Procès SFAM-Indexia : Sadri Fegaier, l’ex-magnat des assurances, condamné à deux ans de prison dont 16 mois ferme

Épilogue d’un procès hors norme. Le tribunal correctionnel de Paris a condamné Sadri Fegaier, l’ex-PDG drômois de SFAM-Indexia, à deux ans de prison - soit la peine maximale - dont 16 mois ferme et 300.00 euros d’amende, ce mardi matin, pour pratiques commerciales trompeuses. Six des entreprises de son groupe de courtage en assurances de Romans-sur-Isère - SARL SFK Group, SFAM Celside Insurance, Foriou, Cyrana, Hubside, Serena - devront quant à elles verser des amendes allant de150.000 à 1,5 million d’euros. 

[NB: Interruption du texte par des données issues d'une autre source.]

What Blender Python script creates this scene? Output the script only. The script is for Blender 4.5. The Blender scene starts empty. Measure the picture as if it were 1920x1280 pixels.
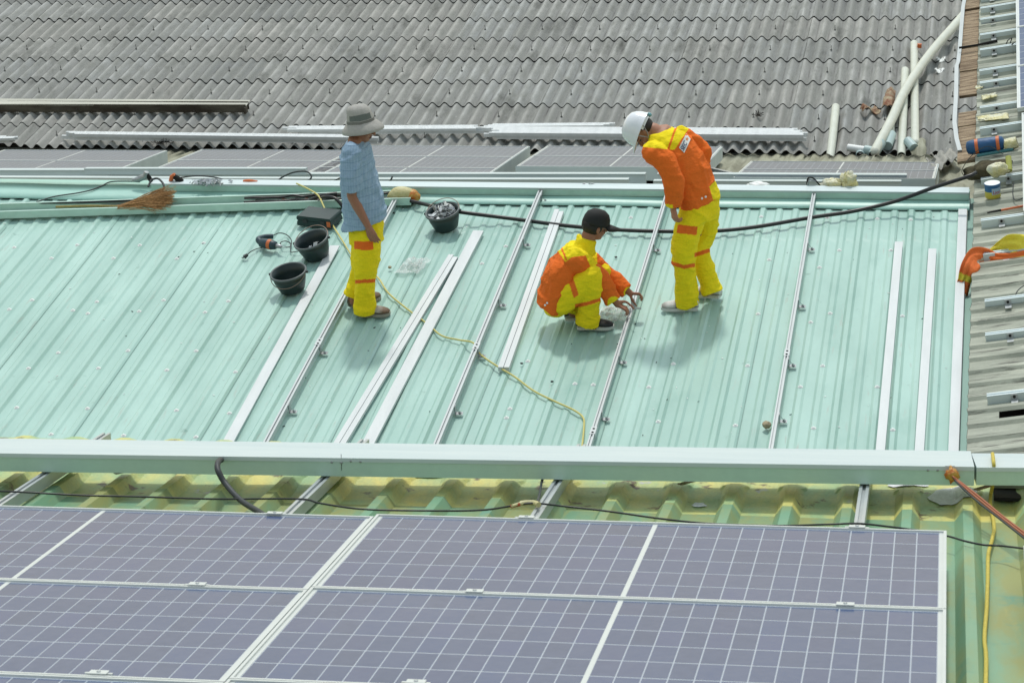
import bpy, math, random
from mathutils import Vector as V, Matrix, noise
R_ = math.radians
random.seed(7)
S = bpy.context.scene
COL = S.collection

# ---------------------------------------------------------------- camera, sky, sun, exposure
FPX = 4556.2                       # focal length in pixels of the 1920 px wide photograph
CR = [(0.98456912, 0.0160546, -0.17425811),      # world X (across the roofs) in camera axes (right, down, forward)
      (0.16905001, -0.34462955, 0.92339188),     # world Y (away)
      (-0.04522981, -0.93860147, -0.34202564)]   # world Z (up)
c_right = V((CR[0][0], CR[1][0], CR[2][0])).normalized()
c_fwd = V((CR[0][2], CR[1][2], CR[2][2])).normalized()
c_down = c_fwd.cross(c_right).normalized()
cam = bpy.data.cameras.new("camera"); co = bpy.data.objects.new("camera", cam); COL.objects.link(co)
co.matrix_world = Matrix((
    (c_right.x, -c_down.x, -c_fwd.x, 0), (c_right.y, -c_down.y, -c_fwd.y, 0),
    (c_right.z, -c_down.z, -c_fwd.z, 0), (0, 0, 0, 1)))
cam.sensor_width = 36; cam.lens = FPX/1920*36; cam.clip_start = .5; cam.clip_end = 3000
cam.dof.use_dof = True; cam.dof.focus_distance = 18.2; cam.dof.aperture_fstop = 13
S.camera = co

SUN_EL, SUN_AZ = 64, -8             # azimuth from +Y (the sun stands beyond the roofs, a little to the left)
w = bpy.data.worlds.new("World"); S.world = w; w.use_nodes = True
nt = w.node_tree; nt.nodes.clear()
sky = nt.nodes.new("ShaderNodeTexSky"); sky.sky_type = 'NISHITA'; sky.sun_disc = False
sky.sun_elevation = R_(SUN_EL); sky.sun_rotation = R_(SUN_AZ); sky.air_density = 3.0; sky.dust_density = 1.0; sky.ozone_density = 1.0
hs = nt.nodes.new("ShaderNodeHueSaturation"); hs.inputs['Saturation'].default_value = .6
bg = nt.nodes.new("ShaderNodeBackground"); bg.inputs[1].default_value = .15
wo = nt.nodes.new("ShaderNodeOutputWorld")
nt.links.new(sky.outputs[0], hs.inputs['Color']); nt.links.new(hs.outputs[0], bg.inputs[0]); nt.links.new(bg.outputs[0], wo.inputs[0])
sl = bpy.data.lights.new("sun", 'SUN'); sl.energy = 2.0; sl.angle = R_(5); sl.color = (1, .965, .91)
so = bpy.data.objects.new("sun", sl); COL.objects.link(so)
sd = V((math.sin(R_(SUN_AZ))*math.cos(R_(SUN_EL)), math.cos(R_(SUN_AZ))*math.cos(R_(SUN_EL)), math.sin(R_(SUN_EL))))
so.rotation_euler = sd.to_track_quat('Z', 'Y').to_euler(); so.location = (0, 20, 30)
S.view_settings.view_transform = 'Standard'; S.view_settings.look = 'None'
S.view_settings.exposure = 0.0; S.view_settings.gamma = 1
S.render.engine = 'CYCLES'; S.render.resolution_x = 1024; S.render.resolution_y = 682

# ---------------------------------------------------------------- frames (roof planes)
def ray(px, py):
    return (c_fwd + c_right*((px-960)/FPX) + c_down*((py-640)/FPX))   # per metre of depth
def at(px, py, z):
    return ray(px, py)*z
class Frame:
    def __init__(s, o, ev, eu=None):
        s.ev = ev.normalized(); eu = eu or V((1, 0, 0))
        s.eu = (eu - s.ev*eu.dot(s.ev)).normalized(); s.n = s.eu.cross(s.ev).normalized(); s.o = o
    def P(s, u, v, h=0): return s.o + s.eu*u + s.ev*v + s.n*h
    def hit(s, px, py, h=0):
        d = ray(px, py); t = (s.o + s.n*h).dot(s.n)/d.dot(s.n); q = d*t - s.o
        return q.dot(s.eu), q.dot(s.ev)
    def H(s, px, py, h=0): return s.P(*s.hit(px, py, h), h)
def w3(c): return c_right*c[0] + c_down*c[1] + c_fwd*c[2]
NF = Frame(w3((-0.50281812, 0.67472454, 9.44473723)), w3((0.17421446, -0.18393628, 0.96737623)))
gdir = ray(1885, -1680).normalized()
GF = Frame(at(960, 580, 17.87), gdir)                    # the mint roof
FF = Frame(at(960, 200, 34.5), gdir)                     # the grey corrugated roof beyond
BF = Frame(at(1150, 300, 30.6), ray(1870, -330))         # the low beige roof between them
ang = R_(9.5)
RF = Frame(GF.H(1820, 600, .10), gdir, (GF.eu*math.cos(ang) + GF.n*math.sin(ang)))   # beige roof on the right, ribs running across

# ---------------------------------------------------------------- materials
def lin(h, k=1.0):
    h = h.lstrip('#'); r = [int(h[i:i+2], 16)/255 for i in (0, 2, 4)]
    return tuple((c/12.92 if c <= .04045 else ((c+.055)/1.055)**2.4)*k for c in r) + (1,)
def mat(name, col, rough=.5, metal=0, col2=None, nscale=(6, 6, 6), namt=.5, bump=0, bscale=(60, 60, 60), attr=None, spec=.5,
        spots=None, sscale=3, slo=.6, shi=.7, trans=0, detail=5, alpha=1, fine=0, coat=0, bdist=.01, rvar=0):
    m = bpy.data.materials.new(name); m.use_nodes = True; t = m.node_tree; N = t.nodes; L = t.links
    b = N['Principled BSDF']; b.inputs['Roughness'].default_value = rough; b.inputs['Metallic'].default_value = metal
    b.inputs['Specular IOR Level'].default_value = spec
    if coat: b.inputs['Coat Weight'].default_value = coat; b.inputs['Coat Roughness'].default_value = .15
    tc = N.new('ShaderNodeTexCoord')
    def nz(scale, det=5, rgh=.6):
        mp = N.new('ShaderNodeMapping'); mp.inputs['Scale'].default_value = scale
        n = N.new('ShaderNodeTexNoise'); n.inputs['Scale'].default_value = 1; n.inputs['Detail'].default_value = det; n.inputs['Roughness'].default_value = rgh
        L.new(tc.outputs['Object'], mp.inputs[0]); L.new(mp.outputs[0], n.inputs[0]); return n.outputs[0]
    if attr:
        a = N.new('ShaderNodeAttribute'); a.attribute_name = attr; c = a.outputs['Color']
    else:
        r = N.new('ShaderNodeRGB'); r.outputs[0].default_value = col; c = r.outputs[0]
    def mix(fac, a, bcol, mode='MIX'):
        x = N.new('ShaderNodeMix'); x.data_type = 'RGBA'; x.blend_type = mode
        if hasattr(fac, 'links'): L.new(fac, x.inputs[0])
        else: x.inputs[0].default_value = fac
        L.new(a, x.inputs[6])
        if hasattr(bcol, 'links'): L.new(bcol, x.inputs[7])
        else: x.inputs[7].default_value = bcol
        return x.outputs[2]
    def ramp(src, lo, hi):
        x = N.new('ShaderNodeMapRange'); x.inputs['From Min'].default_value = lo; x.inputs['From Max'].default_value = hi
        L.new(src, x.inputs['Value']); return x.outputs[0]
    if col2:
        f = ramp(nz(nscale, detail), .5-.3*(1.2-namt), .5+.3*(1.2-namt))
        g = N.new('ShaderNodeMath'); g.operation = 'MULTIPLY'; g.inputs[1].default_value = min(1, namt*1.4); L.new(f, g.inputs[0])
        c = mix(g.outputs[0], c, col2)
    if fine:
        f = ramp(nz((90, 90, 90), 3), .3, .7); x = N.new('ShaderNodeMapRange'); x.inputs['To Min'].default_value = 1-fine; x.inputs['To Max'].default_value = 1+fine*.6
        L.new(f, x.inputs['Value']); cc = N.new('ShaderNodeCombineColor')
        for i in range(3): L.new(x.outputs[0], cc.inputs[i])
        c = mix(1.0, c, cc.outputs[0], 'MULTIPLY')
    if spots:
        for (sc, s_, lo, hi) in (spots if isinstance(spots, list) else [(sscale, spots, slo, shi)]):
            scv = sc if isinstance(sc, tuple) else (sc, sc, sc)
            c = mix(ramp(nz(scv, 6, .65), lo, hi), c, s_)
    L.new(c, b.inputs['Base Color'])
    if rvar:
        x = N.new('ShaderNodeMapRange'); x.inputs['To Min'].default_value = rough-rvar; x.inputs['To Max'].default_value = rough+rvar
        L.new(ramp(nz(nscale, 4), .35, .65), x.inputs['Value']); L.new(x.outputs[0], b.inputs['Roughness'])
    if bump:
        bn = N.new('ShaderNodeBump'); bn.inputs['Strength'].default_value = bump; bn.inputs['Distance'].default_value = bdist
        L.new(nz(bscale, 4), bn.inputs['Height']); L.new(bn.outputs[0], b.inputs['Normal'])
    if trans: b.inputs['Transmission Weight'].default_value = trans
    if alpha < 1: b.inputs['Alpha'].default_value = alpha
    return m
M = {}
M['mint'] = mat('mint_sheet', lin('b6d9cd', .84), .38, col2=lin('a0c6ba', .80), nscale=(2.2, .55, 1), namt=.75, bump=.3, bscale=(5, 1.5, 5), bdist=.02,
                spots=[((30, .35, 30), lin('b9c2b6', .72), .60, .78), ((2.2, 1.1, 2), lin('93bfb2', .78), .58, .78), ((7, 7, 7), lin('8fb5a8', .75), .66, .74), ((.9, .5, .9), lin('a9cfc3', .8), .5, .7)], rvar=.08)
M['mint_cap'] = mat('mint_flashing', lin('a9d5c8', .85), .4, col2=lin('9ccabc', .82), nscale=(2, 2, 2), bump=.2, bscale=(3, 3, 3), bdist=.03)
M['fibro'] = mat('fibre_cement', lin('a3a49e', .8), .9, col2=lin('9c9d97', .8), nscale=(9, 2.2, 9), namt=.7, fine=.2, attr='Col', bump=.4, bscale=(40, 40, 40), bdist=.006, spec=.2,
                 spots=[((14, 5, 14), lin('c8c9c4', .8), .66, .8), ((3.2, .9, 3.2), lin('62635d', .7), .56, .80), ((45, 45, 45), lin('c6c6c0', .7), .68, .76)])
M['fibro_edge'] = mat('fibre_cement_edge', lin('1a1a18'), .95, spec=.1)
M['oldgreen'] = mat('weathered_green_sheet', lin('8abb97', .68), .5, col2=lin('acb270', .66), nscale=(3.5, .9, 3), namt=.9, bump=.3, bscale=(4, 2, 4), bdist=.02,
                    spots=[((9, 1.0, 9), lin('bfb968', .72), .60, .76), ((5, 5, 5), lin('76ab8f', .7), .55, .70), ((24, 12, 24), lin('7c8560', .6), .70, .80)], rvar=.12)
M['oldgreen_end'] = mat('weathered_sheet_end', lin('d6cb72', .95), .5, col2=lin('9fc08c', .85), nscale=(5, 3, 5), namt=.75, fine=.12, bump=.3, bscale=(14, 14, 14), bdist=.01,
                        spots=[((7, 9, 7), lin('75614a', .6), .60, .66), ((5, 5, 5), lin('c0bfc8', .8), .66, .70), ((22, 14, 22), lin('6b4a34', .6), .7, .76)])
M['beige'] = mat('beige_sheet', lin('c4c8b6', .78), .6, col2=lin('a3a999', .62), nscale=(1.2, 6, 3), namt=.7, bump=.2, bscale=(6, 20, 6), fine=.06, spec=.3,
                 spots=[((2.2, 26, 6), lin('66645c', .55), .56, .68), ((1.2, 60, 8), lin('7a766a', .55), .60, .66), ((3, 5, 3), lin('cdd0bd', .8), .6, .7), ((12, 30, 12), lin('6b5f4c', .5), .70, .78)])
M['beige_b'] = mat('olive_sheet', lin('b9baa2', .7), .7, col2=lin('8d8c74', .6), nscale=(5, 1.2, 5), namt=.7, fine=.1)
M['galv'] = mat('galvanised_steel', lin('c4dcd2', .95), .38, .45, col2=lin('b0cac0', .92), nscale=(8, 8, 8), namt=.5, bump=.06, bscale=(30, 30, 30), rvar=.06)  # mint tint puts the green roof's reflection into the base colour
M['galv_far'] = mat('dull_galvanised', lin('d3dfe0', .95), .5, .15, col2=lin('c3d0d3', .92), nscale=(1, 3, 3), namt=.6)
M['galv_top'] = mat('galvanised_lid', lin('d3e0e1', .82), .5, .2, col2=lin('c3d2d3', .78), nscale=(1.0, 12, 6), namt=.5, rvar=.05)
M['alu'] = mat('aluminium', lin('c9cfd0', .80), .42, .45, col2=lin('b2b8b9', .75), nscale=(30, 2, 30), namt=.4)
M['whiterail'] = mat('white_rail_paint', lin('eef1f1', .95), .45, col2=lin('dde1e1', .9), nscale=(12, 1, 12), namt=.5)
M['whitealu'] = mat('white_strip', lin('dfe4e4', .82), .55, .1, col2=lin('cdd3d3', .78), nscale=(12, 1, 12), namt=.5, fine=.03)
M['frame'] = mat('panel_frame', lin('dde2e0', .82), .45, .25, col2=lin('c9cfcb', .85), nscale=(3, 3, 3), namt=.4)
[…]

Près de 2000 parties civiles accusent Sadri Fegaier d’avoir, pendant près de 10 ans, édifié un système de prélèvements bancaires abusifs via des contrats d’assurance pour les objets multimédias, et une procédure complexe pour décourager les résiliations. Lors de l’audience, fin septembre, plusieurs des victimes s’étaient succédé à la barre pour raconter ces ponctions d’argent sauvages sur leurs comptes, pendant des années pour certaines, et parfois à plusieurs reprises dans le même mois. Angoissées, surendettées, nombre d’entre elles s’étaient lancées dans une épuisante bataille pour résilier leur contrat via les téléconseillers de Sadri Fegaier. En vain. 

Ces dernières années, aussi, l’escroquerie a usé les victimes au point de prendre un tour plus violent. En mars 2023, un client usurpé avait été filmé par un employé en train de saccager le magasin Hubside de Romans-sur-Isère. Et quelques mois plus tard, en novembre, un autre s’était présenté devant le siège social un bidon d’essence à la main, menaçant de s’immoler s’il n’était pas remboursé.

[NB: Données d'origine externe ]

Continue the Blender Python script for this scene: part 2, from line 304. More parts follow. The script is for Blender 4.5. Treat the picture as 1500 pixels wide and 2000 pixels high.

«Omniprésent» dans les décisions 

«Sadri Fegaier n’avait rien du chef d’entreprise stratège et au-dessus de la mêlée. Il a été alerté personnellement, de façon très sérieuse, par différents canaux, dès 2016. Il n’a pris aucune mesure corrective» des nombreuses réclamations, a motivé le tribunal dans son jugement, dessinant les contours d’un dirigeant «omniprésent» dans tous les niveaux de décision, même les plus subalternes. 

Après une première amende de la DGCCRF en 2019, précise aussi le tribunal, «le groupe a poursuivi ses pratiques en les multipliant, en les diversifiant. Aucune remise en cause de cette trajectoire délinquante n’est jamais intervenue. Elle atteste d’un fonctionnement pathologique», explique-t-il, notant que les préjudices - plusieurs millions d’euros - dans cette affaire «excèdent largement les montants observés dans d’autres affaires de pratiques commerciales trompeuses».

Absence de repentir

En septembre dernier, la détresse des victimes de la SFAM n’avait pas provoqué d’émoi particulier chez le prévenu. Lui s’étonnait au contraire que la justice fasse peser sur lui l’entière responsabilité de dysfonctionnements «à la marge», selon ses mots. «Sadri Fegaier n’a jamais voulu admettre quoi que ce soit», note le tribunal ce mardi. «Aucune remise en question, aucune culpabilité n’a émané de ses interventions, au cours desquelles il a continué de vanter son modèle économique», et a montré une «absence de tout repentir»

Questionné en septembre sur le nombre de réclamations restées sans réponse entre 2018 et 2021 - 2515 -, Sadri Fegaier, toujours provoquant, avait aussi justifié ces manquements par «une forte croissance» du groupe, qui conduisait à des délais de réponse plus longs. «Il a fallu de temps en temps des rustines», avait ajouté l’ex plus jeune milliardaire de France, dont la réussite fulgurante enchantait encore, dix ans plus tôt.

En face, la procureure Anne Proust avait souligné tout le scepticisme et la colère suscités par l’attitude de Sadri Fegaier, requérant la peine maximale à son encontre. Fait rare : à l’issue de ses réquisitions, le ministère public avait été ovationné par les parties civiles dans la salle d’audience.